Wednesday, May 27, 2009

MISSING: Chapter 8

MISSING
Chapter 8: Wenn Es Muss Sein!

She hates herself. She truly believes that she is unequal to everyone else. She is envious of everyone and everything. She would rather be the hairbrush of one of her classmates than to be herself. This perverse inclination towards self-hate and self-destruction defies almost all of the presumptions above.

If I hate myself than I am not equal to you. If I am not equal to you, then all individuals cannot be equal.

If I am unequal to all others, people will not like me as well as others.

If I am unequal to all others, but make an attempt to appear equal to all others, people will probably like me more than if I made no attempt to hide my inequality.

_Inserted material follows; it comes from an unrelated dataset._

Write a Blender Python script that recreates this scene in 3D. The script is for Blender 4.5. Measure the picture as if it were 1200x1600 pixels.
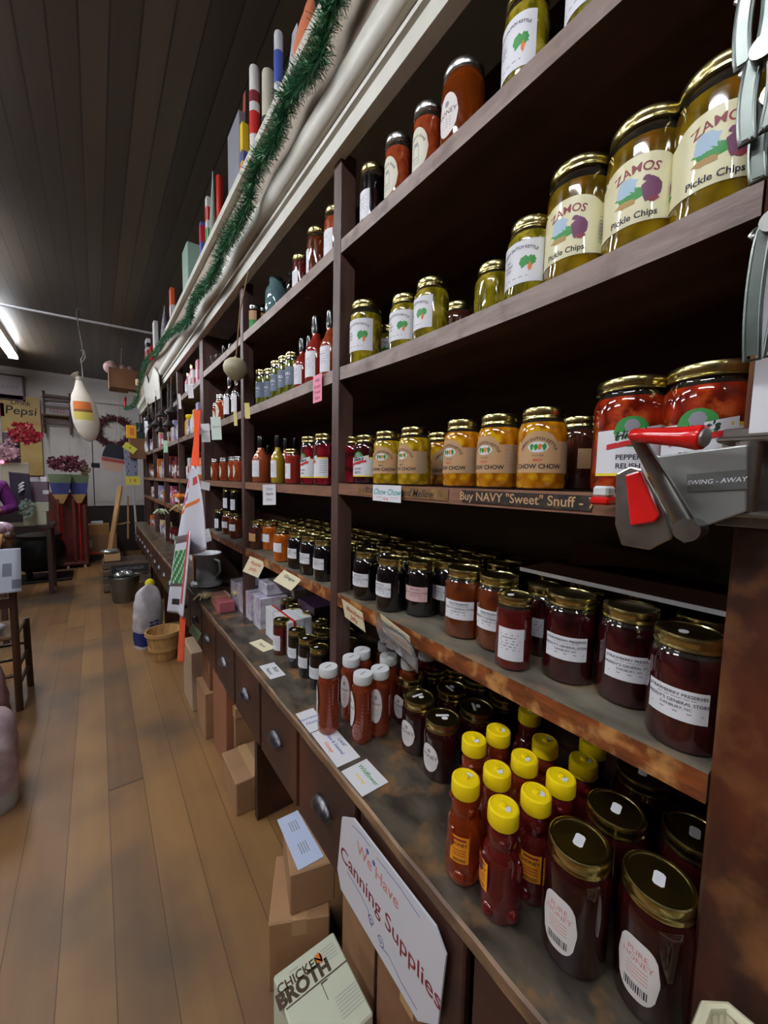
import bpy, math, random
from mathutils import Vector, Matrix
import numpy as np
random.seed(7)
for o in list(bpy.data.objects): bpy.data.objects.remove(o)
S = bpy.context.scene
C = S.collection
PI = math.pi

# ------------------------------------------------------------------ camera
H = 1.55
RM = np.array([[0.80107592, -0.0321592, 0.59769822], [-0.59821387, -0.07710312, 0.7976185], [0.02043363, -0.99650434, -0.08100353]])
cam = bpy.data.objects.new('camera', bpy.data.cameras.new('camera'))
C.objects.link(cam)
cam.data.sensor_fit = 'HORIZONTAL'; cam.data.sensor_width = 36; cam.data.lens = 18
cam.data.clip_start = 0.02
M = Matrix.Identity(4)
for i in range(3):
    M[i][0] = RM[i][0]; M[i][1] = -RM[i][1]; M[i][2] = -RM[i][2]
M[2][3] = H
cam.matrix_world = M
S.camera = cam

def ray(u, v):
    return RM @ np.array([u - 600.0, v - 800.0, 600.0])
def onX(u, v, X):
    r = ray(u, v); t = X / r[0]; return Vector((X, r[1] * t, r[2] * t + H))
def onY(u, v, Y):
    r = ray(u, v); t = Y / r[1]; return Vector((r[0] * t, Y, r[2] * t + H))
def onZ(u, v, Z):
    r = ray(u, v); t = (Z - H) / r[2]; return Vector((r[0] * t, r[1] * t, Z))

# ------------------------------------------------------------------ colour management, world, render hints
S.view_settings.view_transform = 'Standard'; S.view_settings.look = 'None'
S.view_settings.exposure = 0.0; S.view_settings.gamma = 1.0; S.view_settings.use_curve_mapping = False
W = bpy.data.worlds.new('world'); S.world = W; W.use_nodes = True
W.node_tree.nodes['Background'].inputs[0].default_value = (0.55, 0.62, 0.75, 1)
W.node_tree.nodes['Background'].inputs[1].default_value = 0.05
S.cycles.use_denoising = True
S.cycles.max_bounces = 8; S.cycles.diffuse_bounces = 4; S.cycles.glossy_bounces = 4; S.cycles.transmission_bounces = 6
S.cycles.sample_clamp_indirect = 6.0
TUBE_POWER = 92.0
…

If I am unequal to all others, I will be inherently unlike, unfamiliar, and unattractive to all others, and people will feel uncomfortable around me.

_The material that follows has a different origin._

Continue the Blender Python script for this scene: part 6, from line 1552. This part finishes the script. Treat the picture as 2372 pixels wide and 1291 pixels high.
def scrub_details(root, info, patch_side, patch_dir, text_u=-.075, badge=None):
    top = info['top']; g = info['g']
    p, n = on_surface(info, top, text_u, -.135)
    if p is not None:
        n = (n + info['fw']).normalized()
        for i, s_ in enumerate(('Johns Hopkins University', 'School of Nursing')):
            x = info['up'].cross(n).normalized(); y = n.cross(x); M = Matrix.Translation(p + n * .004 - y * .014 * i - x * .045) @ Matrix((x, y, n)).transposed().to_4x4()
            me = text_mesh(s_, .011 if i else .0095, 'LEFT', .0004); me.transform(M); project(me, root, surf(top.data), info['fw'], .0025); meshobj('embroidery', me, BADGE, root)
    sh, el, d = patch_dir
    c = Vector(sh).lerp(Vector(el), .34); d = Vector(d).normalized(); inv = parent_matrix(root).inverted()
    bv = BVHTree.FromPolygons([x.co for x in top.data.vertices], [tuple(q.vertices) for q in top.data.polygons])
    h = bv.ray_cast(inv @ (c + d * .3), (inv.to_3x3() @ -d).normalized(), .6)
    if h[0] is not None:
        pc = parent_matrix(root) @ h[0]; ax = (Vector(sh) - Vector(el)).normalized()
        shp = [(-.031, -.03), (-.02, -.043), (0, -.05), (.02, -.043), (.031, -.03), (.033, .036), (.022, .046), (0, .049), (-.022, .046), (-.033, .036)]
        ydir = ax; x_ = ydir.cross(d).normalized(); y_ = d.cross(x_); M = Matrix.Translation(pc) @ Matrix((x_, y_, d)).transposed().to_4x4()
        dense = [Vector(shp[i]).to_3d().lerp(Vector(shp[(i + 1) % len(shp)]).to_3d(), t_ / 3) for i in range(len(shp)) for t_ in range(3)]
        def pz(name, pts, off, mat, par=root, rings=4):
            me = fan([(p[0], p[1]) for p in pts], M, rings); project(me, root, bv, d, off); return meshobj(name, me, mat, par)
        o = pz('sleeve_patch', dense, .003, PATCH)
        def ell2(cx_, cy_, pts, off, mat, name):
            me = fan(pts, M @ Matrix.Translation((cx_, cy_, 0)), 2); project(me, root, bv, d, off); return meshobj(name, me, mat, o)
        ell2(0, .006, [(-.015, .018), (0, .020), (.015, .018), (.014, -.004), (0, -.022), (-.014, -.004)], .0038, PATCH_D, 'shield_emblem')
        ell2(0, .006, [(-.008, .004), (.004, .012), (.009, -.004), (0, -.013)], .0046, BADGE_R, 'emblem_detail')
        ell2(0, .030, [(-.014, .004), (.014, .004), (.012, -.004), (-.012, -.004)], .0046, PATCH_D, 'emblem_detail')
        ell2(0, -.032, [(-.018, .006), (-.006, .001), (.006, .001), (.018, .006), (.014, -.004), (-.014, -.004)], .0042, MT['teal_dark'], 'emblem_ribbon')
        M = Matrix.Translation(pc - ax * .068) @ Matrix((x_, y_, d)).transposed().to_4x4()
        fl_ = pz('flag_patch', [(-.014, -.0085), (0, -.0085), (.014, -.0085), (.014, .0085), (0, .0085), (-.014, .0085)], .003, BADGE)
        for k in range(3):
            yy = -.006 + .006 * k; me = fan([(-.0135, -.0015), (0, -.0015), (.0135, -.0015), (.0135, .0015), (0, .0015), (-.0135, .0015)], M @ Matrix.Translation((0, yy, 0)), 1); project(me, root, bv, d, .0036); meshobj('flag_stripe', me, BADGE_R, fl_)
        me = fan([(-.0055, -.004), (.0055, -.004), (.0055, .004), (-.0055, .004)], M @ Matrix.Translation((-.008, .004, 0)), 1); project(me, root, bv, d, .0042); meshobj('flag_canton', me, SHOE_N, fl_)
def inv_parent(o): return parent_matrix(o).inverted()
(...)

If I am unequal to all others and unlike all others, then inherently I cannot affirm the self of all others completely. If I am unequal to all others, I can only affirm my self. People may inherently consider me selfish for affirming my self as opposed to their self.

People take offense to selfishness because it proposes that one individual is unequal to all others. People feel more comfortable with equality (see #4).

All people are egocentric. All people are rooted in the unique perspective of being their self. Aha! So if I am different, then by affirming my self I can affirm the part in all individuals that are different from all individuals.

There can be many truths.

What can be true for one person may not be true for another person; this is due to the power of perspective. The null hypothesis here concludes that what can be true for one person – I am unequal to all others – may not be true for another person. 

Herein lies the danger of drifting too far away from the mean perspective on individuality.

Altruism is egocentric and rooted in the perspective that all people are equal and that all people have equal probability of finding any fate. One person has a statistically equal chance of being any one person with any one fate. 

If any given fate that befalls one individual could just as easily befall onto another individual, AND if I believe that I am unequal to others, I may believe that I have a statistical bias for receiving a certain fate. 

If I am unequal to all others I can believe my fate to be unequal to all others'. If I am unequal to all others while all others are equal to everyone else, then I am an outsider. 

If I do not want to be an outsider, than this is unfair that I was born into a life in which despair is my situation. If I do not want to be unequal and yet I am unequal to all others – for better or worse – my situation will be despair.

If altruism is based on the assumption that all individuals are equal, and all individuals have a statistically equal chance of befalling one fate, then I have no reason to be altruistic to anyone but myself if my fate is lesser or worse or unequal to others'. 

In a given situation, I will allow myself to think, “Woe is me. I physically attract doom and ill will. Therefore I am best – and all are best – if I invest all of my efforts into myself only.

And thus one individual closes out all others, believing the own self to be unequal to all other selves. And all other selves are warranted to begrudge the individual who believes the specific individual self to be worthy of salvation from all other selves. 

All other individuals may continue to believe that all individuals are equal, and so all individuals will continue to be equal in 99% of all instances in the universe. Thus our individual who believes him or herself to be unequal of all others commits a fraudulence of universal proportions. 

The individual who believes it’s specific self to be unequal to all other individuals' creates a truth where no truth previously existed. 

The individual creates a truth from a different truth. 

The individual creates a lie. 

The individual is cosmically dishonest. 

The individual is sin, or is the individual misinterpreted?

***

Neuroanatomist Jill Bolte Taylor, Ph.D. writes of a schizophrenic brother, “I [want] to understand why I [can] take my dreams and connect them to reality and make my dreams come true. What [is] different about my brother’s brain such that he [cannot] connect his dreams to a common reality and they instead become delusions?” (My Stroke of Insight: A brain scientist’s personal journey, 2006, Viking Press, New York, NY).